Goal: Everything in the listing below from the line containing "Model this scene" through the line containing "PI = math.pi" should be repeated exactly; leave out every other line.

[3D scene scripts]
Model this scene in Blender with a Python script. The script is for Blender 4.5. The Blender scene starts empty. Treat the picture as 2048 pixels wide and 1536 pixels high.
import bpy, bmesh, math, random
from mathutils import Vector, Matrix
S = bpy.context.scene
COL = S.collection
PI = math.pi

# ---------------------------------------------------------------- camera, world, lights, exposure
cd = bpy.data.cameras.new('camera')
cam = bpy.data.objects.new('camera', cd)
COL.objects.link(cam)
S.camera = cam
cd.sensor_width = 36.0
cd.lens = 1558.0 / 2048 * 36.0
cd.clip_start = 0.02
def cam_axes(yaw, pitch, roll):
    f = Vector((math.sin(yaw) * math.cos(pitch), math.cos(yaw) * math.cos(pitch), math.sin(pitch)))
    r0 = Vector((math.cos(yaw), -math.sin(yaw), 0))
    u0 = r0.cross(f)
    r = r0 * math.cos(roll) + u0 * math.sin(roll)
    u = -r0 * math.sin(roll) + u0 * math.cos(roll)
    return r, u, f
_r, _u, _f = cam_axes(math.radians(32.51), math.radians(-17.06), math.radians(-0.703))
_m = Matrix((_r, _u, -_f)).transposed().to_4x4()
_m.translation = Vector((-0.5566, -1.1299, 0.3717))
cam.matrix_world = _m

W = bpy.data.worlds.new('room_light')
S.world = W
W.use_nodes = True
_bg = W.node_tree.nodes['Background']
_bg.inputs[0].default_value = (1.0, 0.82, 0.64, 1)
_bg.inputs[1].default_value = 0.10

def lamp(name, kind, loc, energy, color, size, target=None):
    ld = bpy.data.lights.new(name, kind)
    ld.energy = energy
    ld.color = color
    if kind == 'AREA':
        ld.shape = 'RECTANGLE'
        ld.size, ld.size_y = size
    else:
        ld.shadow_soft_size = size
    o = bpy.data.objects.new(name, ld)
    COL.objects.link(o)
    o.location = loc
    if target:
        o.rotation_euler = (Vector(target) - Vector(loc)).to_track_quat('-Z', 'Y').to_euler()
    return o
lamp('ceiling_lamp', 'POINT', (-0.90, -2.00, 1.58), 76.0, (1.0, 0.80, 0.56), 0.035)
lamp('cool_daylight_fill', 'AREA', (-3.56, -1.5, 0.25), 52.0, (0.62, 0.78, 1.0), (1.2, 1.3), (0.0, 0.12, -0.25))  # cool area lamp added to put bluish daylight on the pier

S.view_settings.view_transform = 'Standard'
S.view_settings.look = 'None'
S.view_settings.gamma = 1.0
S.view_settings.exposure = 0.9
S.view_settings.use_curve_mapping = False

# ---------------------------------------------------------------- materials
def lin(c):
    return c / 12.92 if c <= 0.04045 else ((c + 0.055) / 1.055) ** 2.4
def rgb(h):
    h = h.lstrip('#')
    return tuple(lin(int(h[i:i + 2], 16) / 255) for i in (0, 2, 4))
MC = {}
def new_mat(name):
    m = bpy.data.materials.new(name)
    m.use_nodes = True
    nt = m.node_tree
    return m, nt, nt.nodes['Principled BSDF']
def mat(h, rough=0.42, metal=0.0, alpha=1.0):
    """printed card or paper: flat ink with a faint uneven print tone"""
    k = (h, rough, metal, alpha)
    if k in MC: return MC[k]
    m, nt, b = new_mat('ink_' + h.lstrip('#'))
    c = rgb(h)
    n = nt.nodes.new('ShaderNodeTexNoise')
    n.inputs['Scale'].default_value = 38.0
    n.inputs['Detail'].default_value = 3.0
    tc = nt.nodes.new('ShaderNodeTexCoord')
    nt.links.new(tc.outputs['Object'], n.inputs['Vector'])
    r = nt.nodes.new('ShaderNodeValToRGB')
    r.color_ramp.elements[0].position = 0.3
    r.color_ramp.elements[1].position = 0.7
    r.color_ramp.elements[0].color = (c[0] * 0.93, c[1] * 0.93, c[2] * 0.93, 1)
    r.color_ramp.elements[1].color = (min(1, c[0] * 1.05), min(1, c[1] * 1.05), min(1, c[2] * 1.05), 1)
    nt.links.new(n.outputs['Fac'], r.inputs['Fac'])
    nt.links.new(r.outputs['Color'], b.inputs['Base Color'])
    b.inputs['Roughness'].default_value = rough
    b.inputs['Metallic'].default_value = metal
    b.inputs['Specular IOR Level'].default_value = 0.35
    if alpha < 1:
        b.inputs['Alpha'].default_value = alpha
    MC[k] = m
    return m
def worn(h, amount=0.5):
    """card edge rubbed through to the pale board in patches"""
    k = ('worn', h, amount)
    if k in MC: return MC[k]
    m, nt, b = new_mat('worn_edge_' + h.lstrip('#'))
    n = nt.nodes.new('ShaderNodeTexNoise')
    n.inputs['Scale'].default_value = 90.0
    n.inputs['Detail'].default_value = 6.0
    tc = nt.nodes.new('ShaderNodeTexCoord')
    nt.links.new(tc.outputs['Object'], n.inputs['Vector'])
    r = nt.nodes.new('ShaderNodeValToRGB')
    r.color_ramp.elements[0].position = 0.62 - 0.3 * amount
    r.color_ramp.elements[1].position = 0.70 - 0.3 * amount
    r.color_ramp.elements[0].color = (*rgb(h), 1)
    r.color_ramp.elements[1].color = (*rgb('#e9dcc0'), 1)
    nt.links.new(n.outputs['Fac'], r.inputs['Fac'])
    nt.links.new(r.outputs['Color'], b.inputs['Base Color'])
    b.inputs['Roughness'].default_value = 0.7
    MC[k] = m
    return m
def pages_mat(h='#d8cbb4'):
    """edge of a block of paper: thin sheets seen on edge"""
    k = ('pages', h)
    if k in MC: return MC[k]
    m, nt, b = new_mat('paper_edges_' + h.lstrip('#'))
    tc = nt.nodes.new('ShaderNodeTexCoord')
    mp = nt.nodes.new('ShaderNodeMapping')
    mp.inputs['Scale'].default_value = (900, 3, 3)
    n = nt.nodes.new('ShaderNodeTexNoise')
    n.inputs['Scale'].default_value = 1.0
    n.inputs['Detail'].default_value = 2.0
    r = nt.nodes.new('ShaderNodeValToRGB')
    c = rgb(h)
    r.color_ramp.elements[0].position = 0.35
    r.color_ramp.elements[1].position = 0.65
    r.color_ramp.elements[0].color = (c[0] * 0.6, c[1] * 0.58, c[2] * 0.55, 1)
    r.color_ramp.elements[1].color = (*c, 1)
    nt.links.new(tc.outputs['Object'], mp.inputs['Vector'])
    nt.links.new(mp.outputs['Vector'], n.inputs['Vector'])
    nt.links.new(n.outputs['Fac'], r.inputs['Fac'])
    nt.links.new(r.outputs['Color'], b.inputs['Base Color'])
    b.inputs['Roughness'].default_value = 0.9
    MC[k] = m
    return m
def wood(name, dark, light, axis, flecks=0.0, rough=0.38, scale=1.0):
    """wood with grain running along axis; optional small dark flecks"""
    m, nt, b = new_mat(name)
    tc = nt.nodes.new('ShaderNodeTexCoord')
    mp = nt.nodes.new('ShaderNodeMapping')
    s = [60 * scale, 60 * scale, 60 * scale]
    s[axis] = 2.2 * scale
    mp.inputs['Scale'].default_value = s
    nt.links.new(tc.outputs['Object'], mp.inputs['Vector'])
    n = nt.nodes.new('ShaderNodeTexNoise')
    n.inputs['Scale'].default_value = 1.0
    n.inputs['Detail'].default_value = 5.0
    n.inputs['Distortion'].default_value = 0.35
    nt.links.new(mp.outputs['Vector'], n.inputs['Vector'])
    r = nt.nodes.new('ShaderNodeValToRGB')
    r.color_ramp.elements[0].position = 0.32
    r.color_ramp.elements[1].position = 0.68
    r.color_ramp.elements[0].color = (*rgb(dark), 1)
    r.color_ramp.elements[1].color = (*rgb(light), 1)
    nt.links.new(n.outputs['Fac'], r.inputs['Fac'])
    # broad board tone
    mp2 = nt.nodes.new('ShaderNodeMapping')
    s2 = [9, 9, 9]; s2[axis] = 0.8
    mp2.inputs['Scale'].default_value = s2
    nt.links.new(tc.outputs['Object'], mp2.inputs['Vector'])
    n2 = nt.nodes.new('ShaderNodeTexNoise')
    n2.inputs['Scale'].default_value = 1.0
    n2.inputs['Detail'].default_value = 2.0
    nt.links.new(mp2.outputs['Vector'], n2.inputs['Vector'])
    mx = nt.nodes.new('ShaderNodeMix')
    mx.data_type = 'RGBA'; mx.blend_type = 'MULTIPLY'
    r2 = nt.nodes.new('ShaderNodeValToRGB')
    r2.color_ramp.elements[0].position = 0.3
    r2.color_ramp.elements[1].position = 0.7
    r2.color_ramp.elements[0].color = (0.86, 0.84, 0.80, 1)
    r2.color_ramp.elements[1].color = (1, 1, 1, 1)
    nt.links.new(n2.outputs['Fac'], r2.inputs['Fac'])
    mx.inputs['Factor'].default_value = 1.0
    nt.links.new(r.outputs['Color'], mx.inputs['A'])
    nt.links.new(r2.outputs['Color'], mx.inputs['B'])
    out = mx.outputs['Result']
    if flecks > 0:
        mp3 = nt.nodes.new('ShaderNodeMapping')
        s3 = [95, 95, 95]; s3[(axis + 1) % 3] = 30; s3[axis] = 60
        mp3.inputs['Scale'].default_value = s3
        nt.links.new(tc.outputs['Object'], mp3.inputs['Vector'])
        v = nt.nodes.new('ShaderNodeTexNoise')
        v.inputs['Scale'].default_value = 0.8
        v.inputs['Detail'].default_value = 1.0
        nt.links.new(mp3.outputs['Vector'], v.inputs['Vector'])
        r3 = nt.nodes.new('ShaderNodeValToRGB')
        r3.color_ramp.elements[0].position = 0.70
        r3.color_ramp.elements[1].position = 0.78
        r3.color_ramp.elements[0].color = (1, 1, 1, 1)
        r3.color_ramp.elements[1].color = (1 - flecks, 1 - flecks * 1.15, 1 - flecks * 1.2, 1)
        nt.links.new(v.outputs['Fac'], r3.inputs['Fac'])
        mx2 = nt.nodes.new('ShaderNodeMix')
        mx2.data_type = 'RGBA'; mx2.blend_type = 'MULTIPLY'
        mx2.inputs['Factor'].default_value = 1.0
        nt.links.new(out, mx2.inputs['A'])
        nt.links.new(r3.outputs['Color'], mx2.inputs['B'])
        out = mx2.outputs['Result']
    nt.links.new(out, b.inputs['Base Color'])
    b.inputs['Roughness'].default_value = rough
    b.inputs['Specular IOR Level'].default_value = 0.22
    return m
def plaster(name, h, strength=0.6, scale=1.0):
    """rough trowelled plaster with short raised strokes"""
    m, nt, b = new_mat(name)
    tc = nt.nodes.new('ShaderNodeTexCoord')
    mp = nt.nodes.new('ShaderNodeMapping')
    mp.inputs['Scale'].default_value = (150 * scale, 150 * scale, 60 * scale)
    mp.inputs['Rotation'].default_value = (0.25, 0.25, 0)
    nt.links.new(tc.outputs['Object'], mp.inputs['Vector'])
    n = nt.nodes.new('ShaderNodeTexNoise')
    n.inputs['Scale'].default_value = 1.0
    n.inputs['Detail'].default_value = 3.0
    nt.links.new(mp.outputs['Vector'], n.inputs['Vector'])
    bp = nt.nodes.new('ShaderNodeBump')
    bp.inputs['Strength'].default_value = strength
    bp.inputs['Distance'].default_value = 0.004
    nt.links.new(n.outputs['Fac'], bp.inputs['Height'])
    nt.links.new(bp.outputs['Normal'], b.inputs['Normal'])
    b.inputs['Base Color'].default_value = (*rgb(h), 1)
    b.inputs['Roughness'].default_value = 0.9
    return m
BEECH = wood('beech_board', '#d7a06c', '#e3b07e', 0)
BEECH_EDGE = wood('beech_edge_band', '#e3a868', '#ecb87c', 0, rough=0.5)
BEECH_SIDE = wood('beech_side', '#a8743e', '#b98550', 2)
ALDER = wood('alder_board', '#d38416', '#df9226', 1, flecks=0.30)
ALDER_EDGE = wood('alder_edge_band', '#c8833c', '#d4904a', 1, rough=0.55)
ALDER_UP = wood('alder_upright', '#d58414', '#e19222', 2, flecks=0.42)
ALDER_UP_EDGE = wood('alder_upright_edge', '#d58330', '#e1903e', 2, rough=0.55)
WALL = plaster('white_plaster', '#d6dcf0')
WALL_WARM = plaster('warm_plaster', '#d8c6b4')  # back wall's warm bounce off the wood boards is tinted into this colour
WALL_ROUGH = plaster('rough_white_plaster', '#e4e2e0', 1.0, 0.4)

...

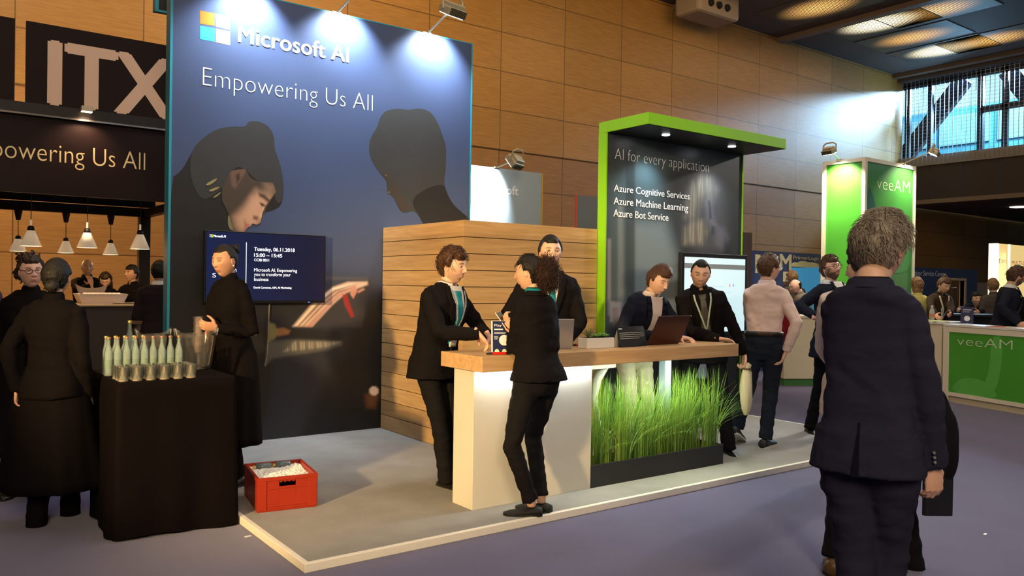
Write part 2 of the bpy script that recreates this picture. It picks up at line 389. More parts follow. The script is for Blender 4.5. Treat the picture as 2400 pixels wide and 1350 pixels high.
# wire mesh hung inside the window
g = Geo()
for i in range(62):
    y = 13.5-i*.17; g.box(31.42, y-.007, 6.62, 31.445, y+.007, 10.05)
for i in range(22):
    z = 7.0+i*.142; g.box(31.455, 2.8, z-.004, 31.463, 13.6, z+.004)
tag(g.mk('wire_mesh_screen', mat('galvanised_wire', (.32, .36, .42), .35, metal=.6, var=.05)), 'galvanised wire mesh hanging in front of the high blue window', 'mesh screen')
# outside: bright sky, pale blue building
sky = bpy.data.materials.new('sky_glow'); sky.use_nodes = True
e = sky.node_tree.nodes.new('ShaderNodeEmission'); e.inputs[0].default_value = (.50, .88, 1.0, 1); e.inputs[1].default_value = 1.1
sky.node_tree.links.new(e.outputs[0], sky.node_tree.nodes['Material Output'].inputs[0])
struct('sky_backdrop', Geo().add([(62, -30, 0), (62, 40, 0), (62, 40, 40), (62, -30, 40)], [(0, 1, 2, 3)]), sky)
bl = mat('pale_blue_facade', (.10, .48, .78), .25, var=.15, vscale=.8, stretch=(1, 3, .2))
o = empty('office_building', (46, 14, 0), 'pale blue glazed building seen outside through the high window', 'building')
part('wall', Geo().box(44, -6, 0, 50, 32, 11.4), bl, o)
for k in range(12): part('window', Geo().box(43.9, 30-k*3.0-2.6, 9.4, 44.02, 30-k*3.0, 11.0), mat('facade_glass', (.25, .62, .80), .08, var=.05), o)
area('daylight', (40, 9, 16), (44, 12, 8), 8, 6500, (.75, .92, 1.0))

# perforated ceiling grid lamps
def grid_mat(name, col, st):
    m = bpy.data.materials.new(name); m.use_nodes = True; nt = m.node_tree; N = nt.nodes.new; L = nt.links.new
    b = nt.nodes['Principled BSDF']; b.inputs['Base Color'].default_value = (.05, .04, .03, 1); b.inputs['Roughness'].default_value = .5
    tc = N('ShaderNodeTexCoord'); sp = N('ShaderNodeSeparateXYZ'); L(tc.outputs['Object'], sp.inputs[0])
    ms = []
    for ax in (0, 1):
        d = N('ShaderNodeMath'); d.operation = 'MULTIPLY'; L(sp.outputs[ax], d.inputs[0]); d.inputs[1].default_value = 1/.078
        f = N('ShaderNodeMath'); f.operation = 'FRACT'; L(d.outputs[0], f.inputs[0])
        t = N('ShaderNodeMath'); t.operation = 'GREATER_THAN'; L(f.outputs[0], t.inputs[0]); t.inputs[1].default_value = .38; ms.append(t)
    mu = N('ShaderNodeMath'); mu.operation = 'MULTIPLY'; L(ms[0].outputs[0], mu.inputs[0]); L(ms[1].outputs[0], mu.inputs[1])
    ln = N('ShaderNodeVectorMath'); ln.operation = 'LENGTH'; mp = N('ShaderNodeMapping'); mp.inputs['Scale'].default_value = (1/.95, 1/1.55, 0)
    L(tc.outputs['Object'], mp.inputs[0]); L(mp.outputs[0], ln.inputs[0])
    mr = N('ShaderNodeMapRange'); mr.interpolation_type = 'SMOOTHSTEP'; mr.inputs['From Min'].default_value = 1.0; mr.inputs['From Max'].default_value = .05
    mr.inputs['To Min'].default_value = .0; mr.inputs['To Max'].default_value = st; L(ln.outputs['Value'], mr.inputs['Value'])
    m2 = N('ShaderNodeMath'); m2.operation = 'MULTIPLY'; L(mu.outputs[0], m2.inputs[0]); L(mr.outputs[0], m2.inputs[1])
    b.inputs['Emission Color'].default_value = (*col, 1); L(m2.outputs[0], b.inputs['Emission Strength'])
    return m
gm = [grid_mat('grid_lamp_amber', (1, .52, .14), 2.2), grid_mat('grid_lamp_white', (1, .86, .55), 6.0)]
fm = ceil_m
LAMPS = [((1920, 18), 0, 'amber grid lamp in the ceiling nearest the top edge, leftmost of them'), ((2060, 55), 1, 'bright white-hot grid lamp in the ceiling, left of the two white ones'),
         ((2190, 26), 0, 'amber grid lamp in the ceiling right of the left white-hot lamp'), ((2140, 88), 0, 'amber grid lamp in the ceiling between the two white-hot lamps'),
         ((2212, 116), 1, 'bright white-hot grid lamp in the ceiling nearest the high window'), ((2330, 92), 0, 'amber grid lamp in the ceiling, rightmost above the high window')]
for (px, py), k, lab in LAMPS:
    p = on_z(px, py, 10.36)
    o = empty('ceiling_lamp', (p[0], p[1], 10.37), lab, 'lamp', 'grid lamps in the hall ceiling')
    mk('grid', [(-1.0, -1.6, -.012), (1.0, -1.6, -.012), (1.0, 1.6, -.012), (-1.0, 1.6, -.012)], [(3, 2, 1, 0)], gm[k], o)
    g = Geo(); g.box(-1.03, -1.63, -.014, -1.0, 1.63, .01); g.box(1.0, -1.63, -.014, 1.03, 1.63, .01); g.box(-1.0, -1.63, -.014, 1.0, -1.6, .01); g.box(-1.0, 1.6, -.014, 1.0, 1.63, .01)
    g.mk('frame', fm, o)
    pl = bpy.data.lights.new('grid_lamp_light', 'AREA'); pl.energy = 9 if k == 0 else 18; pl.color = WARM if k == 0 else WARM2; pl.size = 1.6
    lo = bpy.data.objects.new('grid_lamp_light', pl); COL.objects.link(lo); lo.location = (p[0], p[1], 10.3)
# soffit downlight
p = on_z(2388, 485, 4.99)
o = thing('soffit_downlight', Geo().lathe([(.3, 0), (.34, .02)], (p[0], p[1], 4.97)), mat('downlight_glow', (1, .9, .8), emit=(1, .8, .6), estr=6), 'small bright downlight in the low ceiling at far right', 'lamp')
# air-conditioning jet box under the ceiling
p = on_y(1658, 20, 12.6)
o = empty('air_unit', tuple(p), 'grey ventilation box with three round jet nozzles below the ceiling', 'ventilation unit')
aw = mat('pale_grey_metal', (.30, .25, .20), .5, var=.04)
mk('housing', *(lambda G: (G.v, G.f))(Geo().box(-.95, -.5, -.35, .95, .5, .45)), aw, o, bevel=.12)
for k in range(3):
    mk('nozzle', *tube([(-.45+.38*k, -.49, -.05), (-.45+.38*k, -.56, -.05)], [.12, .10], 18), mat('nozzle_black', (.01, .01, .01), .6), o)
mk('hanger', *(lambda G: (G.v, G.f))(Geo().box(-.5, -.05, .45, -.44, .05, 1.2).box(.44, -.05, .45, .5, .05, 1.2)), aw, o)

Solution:
Model this scene in Blender with a Python script. The script is for Blender 4.5. The Blender scene starts empty. Treat the picture as 2048 pixels wide and 1536 pixels high.
import bpy, bmesh, math, random
from mathutils import Vector, Matrix
S = bpy.context.scene
COL = S.collection
PI = math.pi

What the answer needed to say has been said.